Professor Lorelle Burton
Professor Lorelle Burton is a lecturer in the School of Psychology and Counselling at the University of Southern Queensland. She teaches a Foundation Psychology course as well as others for Honours, Masters and Doctoral supervision. She received the Carrick Australian Award for Teaching Excellence and the Carrick Australian Citation for Outstanding Contributions to Student Learning, both in 2006.

Dr Robin Ford
In thirty years at The School of Mechanical and Manufacturing Engineering Robin Ford’s many innovations included the award-winning “First year Labweek” (with Dr T Barber). He was Director of Teaching in the School, and for the Faculty coordinated the development and first implementations of its common 1st year Design course for over nine hundred students. He continues his scholarly and practical interest in teaching engineering mechanics.

Matthew James
Matthew James is an Educational Developer working for the University of New South Wales.

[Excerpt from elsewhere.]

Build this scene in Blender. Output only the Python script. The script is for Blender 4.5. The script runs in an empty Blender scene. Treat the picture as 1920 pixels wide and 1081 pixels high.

In 2013 he graduated from UNSW with a Mechanical Engineering degree with an undergraduate thesis titled “Creation of online tutorial videos for MMAN1300”. He first started tutoring Mathematics to high school students in 2008 but later tutored Mechanical Engineering students in 2013 and 2014. Matthew is a passionate advocate for blended learning and continues to upload free educational content to YouTube teaching anonymous students Statics & Dynamics and Engineering Vibrations.

Sasha Vassar
Sasha Vassar has a Masters in Computer Engineering, and has spend eight years in the industry. Her passion for education and teaching has brought her back to the university to undertake a PhD in the field of Education. She is currently working on her PhD and is also the Project Officer for the OLT grant in the field of Adaptive Tutorials, which is helping her combine her love for education and engineering all at once.